LP shipments increase 36%
According to the Recording Industry Association of America, manufacturers' shipments of LPs jumped more than 36 per cent from 2006 to 2007 to more than 1.3 million. Shipments of CDs dropped more than 17 per cent during the same period to 511 million, as they lost some ground to digital formats.
The resurgence of vinyl centres on a long-standing debate over analog versus digital sound. Digital recordings capture samples of sound and place them very close together as a complete package that sounds nearly identical to continuous sound to many people.
Analog recordings on most LPs are continuous, which produces a truer sound — though paradoxically, some new LP releases are being recorded and mixed digitally but delivered in analog.

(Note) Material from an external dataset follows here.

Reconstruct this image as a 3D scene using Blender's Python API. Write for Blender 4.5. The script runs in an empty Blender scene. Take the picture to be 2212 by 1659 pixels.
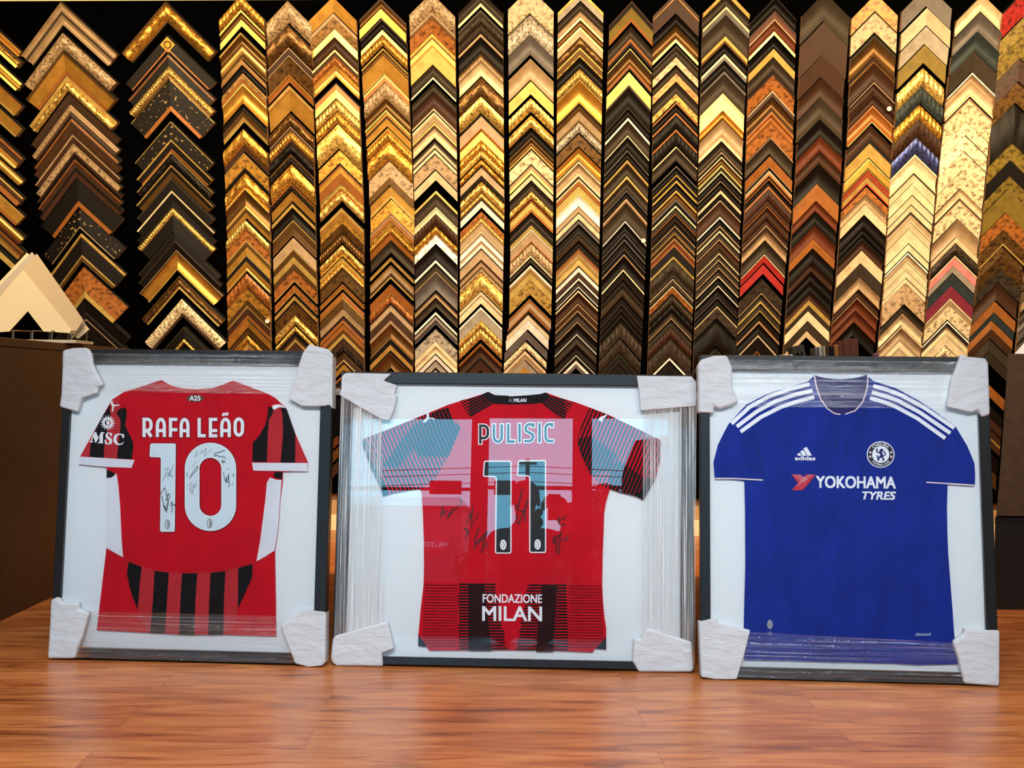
import bpy, bmesh, math, random
from mathutils import Vector, Matrix, geometry
S = bpy.context.scene
COL = S.collection
V = Vector
PI = math.pi

# ------------------------------------------------------------------ helpers
def lin(c):
    c /= 255.0
    return c / 12.92 if c <= 0.04045 else ((c + 0.055) / 1.055) ** 2.4
def rgb(r, g, b):
    return (lin(r), lin(g), lin(b), 1.0)

def new_mat(name):
    m = bpy.data.materials.new(name); m.use_nodes = True
    nt = m.node_tree
    return m, nt, nt.nodes['Principled BSDF']
def noise_node(nt, scale, detail=4.0, stretch=None, rough=0.5):
    tc = nt.nodes.new('ShaderNodeTexCoord'); mp = nt.nodes.new('ShaderNodeMapping')
    nz = nt.nodes.new('ShaderNodeTexNoise')
    nt.links.new(tc.outputs['Object'], mp.inputs['Vector'])
    nt.links.new(mp.outputs['Vector'], nz.inputs['Vector'])
    if stretch: mp.inputs['Scale'].default_value = stretch
    nz.inputs['Scale'].default_value = scale; nz.inputs['Detail'].default_value = detail
    nz.inputs['Roughness'].default_value = rough
    return nz
def ramp(nt, src, stops):
    r = nt.nodes.new('ShaderNodeValToRGB')
    el = r.color_ramp.elements
    while len(el) < len(stops): el.new(0.5)
    for e, (p, c) in zip(el, stops): e.position = p; e.color = c
    nt.links.new(src, r.inputs['Fac'])
    return r
def bump(nt, bs, src, strength, dist=0.002):
    b = nt.nodes.new('ShaderNodeBump'); b.inputs['Strength'].default_value = strength
    b.inputs['Distance'].default_value = dist
    nt.links.new(src, b.inputs['Height']); nt.links.new(b.outputs['Normal'], bs.inputs['Normal'])
    return b
def simple(name, col, rough=0.6, metal=0.0, bump_s=0.0, scale=200, coat=0.0, stretch=None):
    m, nt, bs = new_mat(name)
    bs.inputs['Base Color'].default_value = col; bs.inputs['Roughness'].default_value = rough
    bs.inputs['Metallic'].default_value = metal; bs.inputs['Coat Weight'].default_value = coat
    if bump_s:
        bump(nt, bs, noise_node(nt, scale, stretch=stretch).outputs['Fac'], bump_s)
    return m
def noisy(name, c1, c2, scale, rough=0.6, metal=0.0, stretch=None, bump_s=0.0, p1=0.35, p2=0.65, detail=5):
    m, nt, bs = new_mat(name)
    n = noise_node(nt, scale, detail, stretch)
    r = ramp(nt, n.outputs['Fac'], [(p1, c1), (p2, c2)])
    nt.links.new(r.outputs['Color'], bs.inputs['Base Color'])
    bs.inputs['Roughness'].default_value = rough; bs.inputs['Metallic'].default_value = metal
    if bump_s: bump(nt, bs, n.outputs['Fac'], bump_s)
    return m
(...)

Audiophiles say they also want the format's overall experience — the sensory experience of putting the needle on the record, the feeling of side A and side B and the joy of lingering over the liner notes.
The interest seems to be catching on. Turntable sales are picking up and the few remaining record pressers say business is booming.
But the LP isn't going to muscle out CDs or iPod soon. Nearly 450 million CDs were sold last year, versus just under one million LPs, according to Nielsen SoundScan. Based on the first three months of this year, Nielsen says vinyl album sales could reach 1.6 million in 2008.
"I don't think vinyl is for everyone; it's for the die-hard music consumer," said Jay Millar, director of marketing at United Record Pressing, a Nashville based company that is the nation's largest record pressing plant.
Elvis Costello, Madonna issue LPs
Many major artists — Elvis Costello, the Raconteurs and others — are issuing LPs and encouraging fans to check out their albums on vinyl. On Amazon.com, one of the best-selling LPs is Madonna's latest album, Hard Candy.
Some artists package vinyl and digital versions of their music together, including offers for free digital downloads along with the record.
"We've definitely had some talks with the major retailers about exclusives on the manufacturing end," Millar said of United Record Pressing, which focuses primarily on independent recordings.
An avid music fan himself, Millar says he has moved to vinyl in recent years.
"Once I got my first iPod … I'm looking at my wall of CDs and trying to justify it," Millar said. "The things I like — the artwork, the liner notes, the sound quality — it dawns on me, those are things I like better on vinyl."